Tuesday, April 23, 2024

Soap Company moves to former Smokehouses’ property

Permanent home found for local enterprise ravaged by fire

  • January 26 2022
  • By Alec Bruce, Local Journalism Initiative reporter    

SHERBROOKE– Seven weeks after losing her operation in a fire that left nothing but embers and ash, Leigh McFarlane has persevered and found a permanent home for her business, The Soap Company of Nova Scotia, at the former St. Mary’s River Smokehouses in Sherbrooke.

“I couldn’t be happier,” a breathless McFarlane told The Journal between errands over the phone last week. In a statement, she added: “We’ve gone from soap to smoke and back to soap again in the former smokehouse. The way forward is finally clear.”

In a deal McFarlane described as “good,” Cooke Aquaculture of Blacks Harbour, N.B, has agreed to lease its property – the former Smokehouses, which it owns through its subsidiary True North Salmon Co. Ltd. – to The Soap Company as part of its commitment to “a strong rural economy.”

Cooke’s Director of Public Relations Joel Richardson said in a statement: “As a family company we believe in supporting local Nova Scotian businesses at every opportunity and we applaud Leigh and The Soap Company of Nova Scotia for their perseverance to get back up and running. We know the community embraces Leigh and her team… and we are happy to have a facility available that can accommodate the business.”

McFarlane said the new premises are ideal.

“It has all the different spaces that we need to fully re-establish the business – all the spaces that we need for segregating all the different activities that we need to do,” she explained. “It also provides us with a loading bay, which is really important for shipping and receiving, and it will allow us to re-establish our retail shop in the front. It basically ticks all the boxes.”

Shortly after the November fire that consumed her Cherry Hill home and business – forcing her to flee with little more than the clothes on her back and a defunct cordless phone – McFarlane set up temporary operations at the former fire hall in Sherbrooke on a reportedly open-ended sublet at no charge from Atlantic Gold, which rents the Main Street building from a New Glasgow interest. “They [Atlantic Gold] really are lovely people… and we’re really floored,” she said at the time.

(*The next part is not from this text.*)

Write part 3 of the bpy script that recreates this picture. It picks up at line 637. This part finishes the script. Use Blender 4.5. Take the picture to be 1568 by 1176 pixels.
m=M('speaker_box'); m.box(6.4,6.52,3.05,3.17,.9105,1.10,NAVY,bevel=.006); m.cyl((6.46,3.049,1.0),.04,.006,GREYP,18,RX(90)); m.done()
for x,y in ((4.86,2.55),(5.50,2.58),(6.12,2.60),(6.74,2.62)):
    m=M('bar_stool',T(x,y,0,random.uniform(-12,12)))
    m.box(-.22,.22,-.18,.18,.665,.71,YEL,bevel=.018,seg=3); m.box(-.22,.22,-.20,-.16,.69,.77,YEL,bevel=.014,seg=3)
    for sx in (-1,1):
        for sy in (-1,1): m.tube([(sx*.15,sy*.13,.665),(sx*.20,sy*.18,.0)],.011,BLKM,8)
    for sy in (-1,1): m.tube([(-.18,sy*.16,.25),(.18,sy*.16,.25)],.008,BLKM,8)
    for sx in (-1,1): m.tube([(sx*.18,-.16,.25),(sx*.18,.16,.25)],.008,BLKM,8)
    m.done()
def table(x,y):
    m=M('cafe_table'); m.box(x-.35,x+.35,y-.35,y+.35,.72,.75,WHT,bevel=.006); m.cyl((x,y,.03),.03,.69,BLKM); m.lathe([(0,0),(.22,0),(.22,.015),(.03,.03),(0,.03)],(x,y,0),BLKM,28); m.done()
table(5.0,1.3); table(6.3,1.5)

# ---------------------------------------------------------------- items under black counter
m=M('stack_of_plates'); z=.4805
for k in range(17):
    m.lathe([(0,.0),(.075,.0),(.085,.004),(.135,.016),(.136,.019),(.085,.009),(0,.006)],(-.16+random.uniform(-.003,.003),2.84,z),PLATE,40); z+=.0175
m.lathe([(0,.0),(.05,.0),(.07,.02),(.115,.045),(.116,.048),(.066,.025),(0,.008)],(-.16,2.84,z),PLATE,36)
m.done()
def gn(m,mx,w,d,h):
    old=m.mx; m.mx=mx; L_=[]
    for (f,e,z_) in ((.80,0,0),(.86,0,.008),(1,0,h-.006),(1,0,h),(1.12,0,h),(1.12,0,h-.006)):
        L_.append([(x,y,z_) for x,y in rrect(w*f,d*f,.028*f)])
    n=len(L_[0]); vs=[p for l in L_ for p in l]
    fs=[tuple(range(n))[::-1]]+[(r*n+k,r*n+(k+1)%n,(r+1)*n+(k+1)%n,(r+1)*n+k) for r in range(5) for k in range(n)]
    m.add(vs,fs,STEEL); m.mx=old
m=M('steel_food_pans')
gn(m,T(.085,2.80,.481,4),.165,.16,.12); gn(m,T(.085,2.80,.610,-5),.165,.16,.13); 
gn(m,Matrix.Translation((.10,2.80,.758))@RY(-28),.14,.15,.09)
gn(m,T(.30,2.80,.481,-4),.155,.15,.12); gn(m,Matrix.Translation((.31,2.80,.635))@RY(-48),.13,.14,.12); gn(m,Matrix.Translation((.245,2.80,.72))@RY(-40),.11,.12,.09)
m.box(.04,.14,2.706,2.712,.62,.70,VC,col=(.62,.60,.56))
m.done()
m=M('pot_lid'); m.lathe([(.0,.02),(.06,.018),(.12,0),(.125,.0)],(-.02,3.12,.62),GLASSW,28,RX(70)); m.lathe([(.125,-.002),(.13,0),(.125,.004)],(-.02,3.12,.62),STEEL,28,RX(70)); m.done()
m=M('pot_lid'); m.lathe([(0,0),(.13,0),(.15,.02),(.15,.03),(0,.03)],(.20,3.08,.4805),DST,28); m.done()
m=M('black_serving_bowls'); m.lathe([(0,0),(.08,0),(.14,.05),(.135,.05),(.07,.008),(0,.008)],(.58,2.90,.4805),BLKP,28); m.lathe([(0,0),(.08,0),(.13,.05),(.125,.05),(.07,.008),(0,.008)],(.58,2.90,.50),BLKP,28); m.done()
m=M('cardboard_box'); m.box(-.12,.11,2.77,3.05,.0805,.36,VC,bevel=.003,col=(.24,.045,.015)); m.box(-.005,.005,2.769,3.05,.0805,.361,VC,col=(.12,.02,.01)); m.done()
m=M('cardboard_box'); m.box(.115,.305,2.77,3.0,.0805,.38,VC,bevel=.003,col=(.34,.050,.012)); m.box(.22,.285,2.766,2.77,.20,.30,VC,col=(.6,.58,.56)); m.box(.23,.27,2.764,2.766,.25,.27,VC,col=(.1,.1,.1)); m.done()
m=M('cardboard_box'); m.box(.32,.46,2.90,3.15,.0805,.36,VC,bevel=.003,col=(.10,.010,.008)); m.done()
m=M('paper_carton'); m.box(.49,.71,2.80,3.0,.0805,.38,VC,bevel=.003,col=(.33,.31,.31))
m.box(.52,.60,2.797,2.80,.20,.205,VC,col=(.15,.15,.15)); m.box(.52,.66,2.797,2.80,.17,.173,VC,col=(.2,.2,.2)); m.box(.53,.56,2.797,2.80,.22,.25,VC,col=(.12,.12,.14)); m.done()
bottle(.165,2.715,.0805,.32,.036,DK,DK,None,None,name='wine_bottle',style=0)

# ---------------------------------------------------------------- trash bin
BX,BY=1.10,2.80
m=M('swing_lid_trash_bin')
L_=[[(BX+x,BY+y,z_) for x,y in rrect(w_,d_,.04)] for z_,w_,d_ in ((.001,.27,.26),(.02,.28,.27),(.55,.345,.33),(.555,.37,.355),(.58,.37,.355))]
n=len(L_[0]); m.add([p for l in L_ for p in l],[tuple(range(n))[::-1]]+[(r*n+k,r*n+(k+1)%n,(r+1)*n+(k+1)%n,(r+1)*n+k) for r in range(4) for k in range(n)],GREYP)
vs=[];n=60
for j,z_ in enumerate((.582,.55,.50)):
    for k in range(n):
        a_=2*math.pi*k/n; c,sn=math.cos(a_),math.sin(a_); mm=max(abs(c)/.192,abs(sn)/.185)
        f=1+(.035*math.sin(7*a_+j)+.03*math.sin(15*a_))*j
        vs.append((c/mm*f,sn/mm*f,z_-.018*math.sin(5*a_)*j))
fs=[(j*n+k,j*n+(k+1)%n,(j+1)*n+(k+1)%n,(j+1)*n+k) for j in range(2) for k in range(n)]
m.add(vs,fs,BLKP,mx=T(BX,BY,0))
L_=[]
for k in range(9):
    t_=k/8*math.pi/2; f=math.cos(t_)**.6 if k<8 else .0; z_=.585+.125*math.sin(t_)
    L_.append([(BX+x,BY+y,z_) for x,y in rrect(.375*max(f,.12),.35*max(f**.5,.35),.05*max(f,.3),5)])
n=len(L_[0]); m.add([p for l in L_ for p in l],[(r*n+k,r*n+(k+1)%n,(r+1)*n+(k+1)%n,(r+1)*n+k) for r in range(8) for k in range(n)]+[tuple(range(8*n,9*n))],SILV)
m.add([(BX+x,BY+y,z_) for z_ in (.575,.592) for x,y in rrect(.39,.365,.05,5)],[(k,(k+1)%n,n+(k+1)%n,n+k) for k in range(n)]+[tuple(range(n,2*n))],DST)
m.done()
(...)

That move was critical, she noted last week, to enable her to fill orders for soap this month. “In the lead up to Christmas, focus shifted to finding a place to fully ramp up production,” she said. “The Smokehouses really was the only place available where we didn’t have to build something; we could just go in and get set up and get to work.”

Cooke purchased The St. Mary’s Smokehouses salmon-curing company in 2017, before moving its operations to Charlottetown a year later, affecting about 18 local employees.

In her statement, McFarlane said, “Building a business from scratch and experiencing it scale is super gratifying. So, seeing the entire operation burn down was devastating. Immediately, the community gathered us up in a great big hug that provided energy to rise up and it got even bigger with this most recent event. The former smokehouse facilities are key to making our comeback possible. I am so incredibly grateful to the Cooke family for hearing our story, seeing our commitment to the community and allowing us to set up operations in this building… This move will reinvigorate The Smokehouses. A true community win-win!”

McFarlane hopes to be operating at full capacity – with three full-time and three part-time employees – within a month.

The Soap Company makes soap and laundry powder for individual and retailer customers, including 86 Sobeys stores, across the Maritimes.